Tuesday, 1 August 2017
CALL FOR CHAPTERS- Ecocultural Identity
https://enviroethics.org/2017/08/01/call-for-chapters-ecocultural-identity/
Co-Editors: Tema Milstein (University of New Mexico) & José Castro-Sotomayor (University of New Mexico)
Submissions due 27 August 2017
This edited book will bring transdisciplinary cultural, discursive, spatial, political, and ecological lenses to a much overlooked yet profoundly important issue of our time: ecocultural identity. We understand ecocultural identity as comprising the materially and discursively constructed positionality, subjectivity, perception, and practice that inform one’s emotional, embodied, ethical, and political sensibilities regarding the more than human world. The book and its chapters will identify, examine, and reflect upon the cultivations, constraints, and force of these symbolically and materially emergent identities in our everyday and extraordinary lives.
We intend this book to foster a radical epistemology focused on ways ecocultural identities are being, and can be, thought, felt, performed, and experienced in ways directly relevant to regenerative Earth futures. This examination entails reflecting upon a type of politics that engages with the plurality of ecological subjectivities and environmental identities in flux and formation in the Anthropocene/Capitalocene/Chthulucene. Chapters in this book will trouble the tendency to conceive of the ecological as a subsidiary of the economic, political, historical, and cultural and will examine the ecological as mutually constituted with identity, meaning, and experience.
This book has an individual-local-global focus, and beyond an interest in grounded theoretical essays, we are interested in a broad range of case studies including but not limited to such lived spheres as traditional and nontraditional ecocultural identities in networks of actions for ecological and cultural protection, radical environmental discourses emerging from global South identity-based resistance movements, and Western-infused identity struggles to target and dismantle passivity and dissociation normalized by market-driven logics. (The complete call for chapters is available online here).
Questions could include, but are not limited to:
– In what ways are ecocultural identities produced, performed, and negotiated?
– How do varied ecocultural identities inform different ecological relations?
– What are the cultural boundaries of ecological identities and how are those borders patrolled and transgressed?

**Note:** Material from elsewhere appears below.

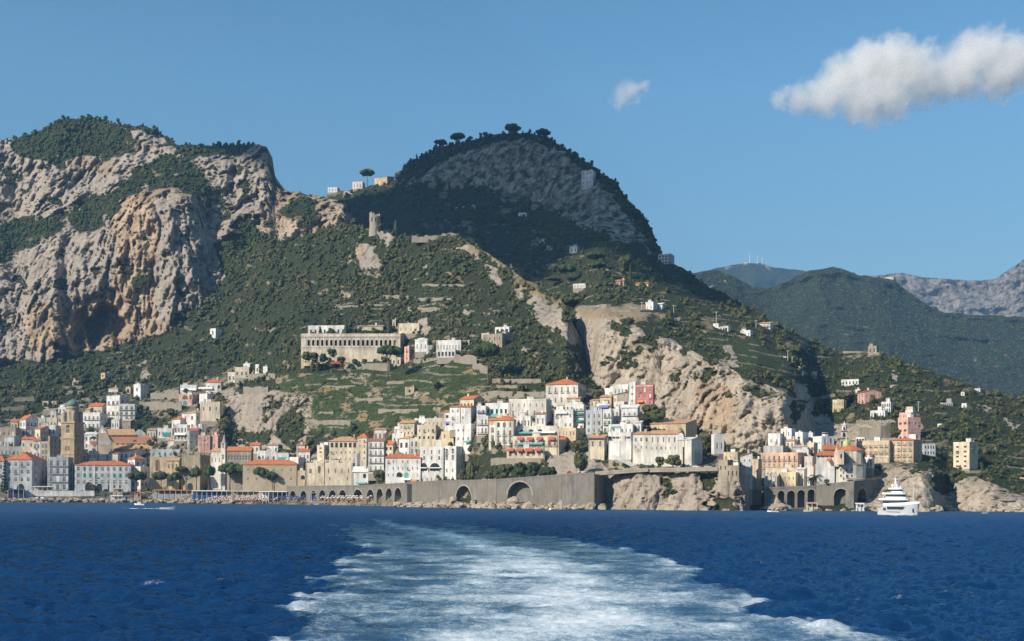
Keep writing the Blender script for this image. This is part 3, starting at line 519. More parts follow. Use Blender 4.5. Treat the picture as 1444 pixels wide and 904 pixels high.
scatter('vineyard_foliage', 'light green vines and lemon pergolas growing on the terraces', 'vines', np.concatenate([p[0], p2[0]]), np.concatenate([p[1], p2[1]]), ['vine'], M['leafv'])
p = pick(B, 20000, 2.2, 5.0, lambda px, py, v, d, w: np.any([inpoly(px, py, q) for q in WOODS], 0) * .55, 10)
scatter('pine_wood', 'pine wood crowning the left mountain and its ledges', 'pine wood', p[0], p[1], ['tree'], M['pine'], (1, 2, 3, 4))
DOMETOP = lambda px, py: (py < np.interp(px, [550, 575, 640, 690, 740, 790, 850, 890, 930], [290, 262, 222, 205, 198, 215, 262, 315, 375]))
p = pick(C, 34000, 2.0, 4.4, lambda px, py, v, d, w: ((px > 555) & (px < 935) & DOMETOP(px, py)) * .9, 12)
scatter('summit_wood', 'dark wood along the summit of the domed mountain', 'wood', p[0], p[1], ['tree'], M['leafd'], (4, 5, 6))
p = pick(Dl, 14000, 1.0, 2.0, lambda px, py, v, d, w: (v > .4) * .95, 13)
scatter('far_forest', 'forest covering the hazy far hill', 'forest', p[0], p[1], ['bush'], M['leaff'])
# ================================================================ buildings
WIN = {}
def win_mesh(style, w, h, d=.35):
    """window set into an opening: origin at the bottom centre of the opening in the wall plane, outside is -y"""
    k = (style, round(w, 1), round(h, 1)); w, h = k[1], k[2]
    if k in WIN: return WIN[k]
    m = MB(); t = .09 * w + .04; fr = {'s': 'green', 'n': 'brownw', 'c': 'slabw', 'k': 'brownw', 'g': 'green'}.get(style, 'frame')
    m.box(-w / 2, d * .55, 0, w / 2, d * .6, h, 1)
    if style in 'ckg':
        for s in (-1, 1): m.box(min(0, s * w / 2) + .03, d * .1, .02, max(0, s * w / 2) - .03, d * .25, h - .03, 0)
    elif style != 'o':
        for x0, x1 in ((-w / 2, -w / 2 + t), (w / 2 - t, w / 2), (-t / 2.6, t / 2.6)): m.box(x0, d * .3, 0, x1, d * .54, h, 0)
        for z0, z1 in ((0, t), (h - t, h), (h * .62, h * .62 + t * .7)): m.box(-w / 2, d * .28, z0, w / 2, d * .53, z1, 0)
    if style in 'sn':
        for s in (-1, 1):
            x = s * w * .5; m.box(min(x, x + s * w * .42), -.12, 0, max(x, x + s * w * .42), -.02, h, 0)
    else: m.box(-w / 2 - .15, -.14, -.16, w / 2 + .15, .02, -.01, 2)
    if style == 'a':
        n = 7; ring = [(-w / 2 - .18, h), (-w / 2 - .18, h * .72)]
        pts = [(math.cos(math.pi * i / n) * (w / 2 + .2), h * .98 + math.sin(math.pi * i / n) * w * .42) for i in range(n + 1)]
        m.hull([(p[0], -.02, p[1]) for p in pts], [(p[0], -.1, p[1]) for p in pts], 2)
        pts = [(math.cos(math.pi * i / n) * (w / 2), h * .98 + math.sin(math.pi * i / n) * w * .36) for i in range(n + 1)]
        m.hull([(p[0], -.11, p[1]) for p in pts], [(p[0], -.13, p[1]) for p in pts], 1)
    WIN[k] = m.mesh('window_' + style, [M[fr], M['glass'], M['offwhite']]); return WIN[k]
BALC = {}
def balcony_mesh(w, d=1.1):
    k = round(w, 1)
    if k in BALC: return BALC[k]
    m = MB(); w = k; m.box(-w / 2, -d, -.2, w / 2, 0, -.02, 0)
    for z in (.45, .98): m.box(-w / 2, -d, z, w / 2, -d + .06, z + .07, 1)
    n = max(3, int(w / .5))
    for i in range(n + 1): x = -w / 2 + .04 + (w - .08) * i / n; m.box(x - .03, -d + .01, -.02, x + .03, -d + .05, .45, 1); m.box(x - .03, -d + .01, .52, x + .03, -d + .05, .98, 1)
    for s in (-1, 1): m.box(s * w / 2 - .04, -d + .06, .98, s * w / 2 + .04, 0, 1.05, 1)
    BALC[k] = m.mesh('balcony', [M['offwhite'], M['rail']]); return BALC[k]
def wall_face(m, o, tx, wid, z0, z1, holes, nrm, rec=.35, mi=0, fnd=True):
    """vertical wall with real openings; o = lower corner, tx = direction along the wall, holes (a, za, b, zb)"""
    o, tx, nrm = Vector(o), Vector(tx), Vector(nrm); xs = sorted({0.0, wid, *[h[0] for h in holes], *[h[2] for h in holes]}); zs = sorted({z0, min(0.0, z1), z1, *[h[1] for h in holes], *[h[3] for h in holes]})
    P = lambda a, z, d=0.0: o + tx * a + Vector((0, 0, z)) - nrm * d
    for i in range(len(xs) - 1):
        j = 0
        while j < len(zs) - 1:
            a, b = xs[i], xs[i + 1]; cxm = (a + b) / 2; hid = lambda q: any(h[0] < cxm < h[2] and h[1] < (zs[q] + zs[q + 1]) / 2 < h[3] for h in holes)
            if hid(j): j += 1; continue
            m.poly([P(a, zs[j]), P(b, zs[j]), P(b, zs[j + 1]), P(a, zs[j + 1])], 1 if zs[j + 1] <= 0 and fnd else mi); j += 1
    for a, za, b, zb in holes:
        m.poly([P(a, za), P(a, zb), P(a, zb, rec), P(a, za, rec)], mi); m.poly([P(b, zb), P(b, za), P(b, za, rec), P(b, zb, rec)], mi)
        m.poly([P(a, zb), P(b, zb), P(b, zb, rec), P(a, zb, rec)], mi); m.poly([P(b, za), P(a, za), P(a, za, rec), P(b, za, rec)], mi)
def grid_holes(wid, H, spec, zb=0.0):
    """spec = (rows, cols, style[, wfrac, hfrac, z0frac, z1frac])"""
    rows, cols, st = spec[:3]; wf, hf = (spec[3], spec[4]) if len(spec) > 4 else (.40, .56); f0, f1 = (spec[5], spec[6]) if len(spec) > 6 else (.02, .97)
    out = []; pz = H * (f1 - f0) / rows; pxx = wid * .96 / cols
    w = min(2.5 if wf <= .5 else 4.5, max(.7, pxx * wf * 1.25), pxx * .85); hh = pz * min(.8, hf * 1.3)
    if len(spec) > 6 and (hf <= .2 or (rows == 1 and hf < .35)): hh = min(H * hf, pz * .82)
    h = min(3.6 if hf <= .6 else 5, max(hh, min(1.1, pz * .8)))
    for r in range(rows):
        for c in range(cols):
            a = wid * .02 + pxx * (c + .5) - w / 2; z = zb + H * f0 + pz * r + (pz - h) * .42; out.append((a, z, a + w, z + h, r, c))
    return out, st
TOWN = []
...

– What are some mutually constitutive relationships between specific political ecologies and interrelated ecocultural identities?
– How does an ecological perspective on identity transfer into the realm of politics?
– How do different bodies experience and perform ecocultural identity?
– How might diverse or intersecting ecocultural identities contribute to antagonistic sociopolitical, economic, cultural, and public spheres?
– How do embodied, sensory, spiritual, and/or emotional understandings illuminate the formation of ecocultural identities?
– How do the material conditions of places in environmental distress or generativity influence ecocultural identity?
– How do modes of thought and practice such as post-humanisms, rewilding, novel ecosystems, or re-indigenizing emerge from and/or inform ecocultural identities?
The book will have an international and transdisciplinary focus to represent the range of approaches and perspectives on issues of ecocultural identity. Scholars, educators, practitioners, and graduate students across disciplines are invited to submit full papers or abstracts for consideration. Chapter proposal submissions should be in the form of: (1) a 200-word author bio AND (2) a complete paper (5,000-7,000 words including references) OR extended abstract (400-500 words) (in either form, use APA 6th edition for citations/references).
For consideration, email submissions (author bio and paper/abstract) by August 27, 2017, to José Castro-Sotomayor.
TIMELINE NOTE: We have verbal interest from a top academic press and plan a quick turnaround for formal consideration. As such, with chapter submissions due on August 27, we plan on contacting chapter submitters with decisions on revise/resubmit or acceptance by August 31 and delivering the book proposal to publishing houses as early as September 1. Those receiving revise/resubmit decisions on chapter submissions and those submitting abstracts that receive further consideration as complete papers will submit revisions and/or complete papers to the editors by Nov. 1, 2017.